Immediately I know that Beverage Company is watching me. They know where I am even though I had no intention of getting a drink, in fact I wasn’t thirsty in the slightest - I was on a mission to buy a present.

The second scenario (Dental Services) uses information they have on me:

  • I am a routine customer and they have all my contact information including digital information as passed along by Google (I’m logged into Chrome at the time)
  • They know I searched for teeth whitening services and know that I am not due back for a routine checkup for many months

They used this information to contact me via a passive means (email) with contextually helpful information that I had already inquired about and offered me a discount in advance.

The first scenario is an example of poor hyper-personalisation - it comes across as creepy and would (more often than not) do brand damage.

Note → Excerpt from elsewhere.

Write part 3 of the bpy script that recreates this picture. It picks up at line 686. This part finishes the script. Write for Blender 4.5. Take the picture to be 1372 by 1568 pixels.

The second scenario is helpful - it is assisting my inquiry and offering me a service at a personalised discount.

But they both use personal information to deliver me a discount…why is one bad and the other good?

Context Matters

Here is a line I have used too many times to count:

The difference between helpful and creepy is context.

It really is all about context - walk through the example above again and think about which message was delivered with context, and which was delivered without.

The bottom line - if you convenience someone at the right time, through the right channel, in the right context then they will mindfully register the convenience. If you reach someone at the wrong time, or through the wrong channel, or without context it is very likely they will not only mindfully register annoyance but will also think deeply about how much you know about them.

This is the magic rule of hyper-personalisation: avoid being a creep. It’s just not good.

Don’t be a creep!

The moment someone is creeped out, they will actively put effort into removing your ability to monitor them (they’ll block permissions on apps, they’ll unsubscribe from marketing, they’ll avoid your brand and products).

If It’s So Tricky, Why Do It at All?

This all sounds like too much effort - if we cross that line between helpful and creepy suddenly we’re losing customers instead of gaining them? If the risk is so high, can we simply not do it at all and go back to the good old days of mass marketing a single message?

Here’s why:

I could keep rattling off a bunch of overwhelming statistics that all point to the same conclusion - hyper-personalisation is not a nice-to-have and given the low barrier to entry provided by many of the SaaS industry leaders there’s little reason why any company can’t be doing at least some level of hyper-personalisation.

How Do You Run the Gauntlet?

Hyper-personalisation requires a level of customer obsession - it requires company processes and structures to be established in a customer-centric way that can both authentically and accurately hear the customer voice and nimbly respond as it changes. It is a high-risk play, but as the number above show it’s also a high reward play to the point where it’s almost impossible not to pursue.

You need to go in prepared. Start small and dip your toes in the water and be prepared to find out the limits of your customers through a series of experiments that will both hit and miss - the point of hyper-personalisation is not to never get a miss, it’s to respond quickly if you do.

As digital consumers we will more often than not give a second chance if change is swift and responsive, so you do have room to err - but a third chance is significantly less likely.

With this in mind approach your hyper-personalisation experiments, strategies and projects with a customer lens on the whole time - this is not the 1960’s, product is not king, you must be wholly and authentically customer centric, and you must know how you’re conveniencing your customers with their hyper-personalised journeys (this isn’t a vibe thing, this is a measurement/science/data thing). When you get it right, your customers will reward you with data, with influence over their behaviours and habits, and with repeat patronage to your brand.

And if you find yourself being creepy, it’s never too late to change - the best day was yesterday, the second best day is today.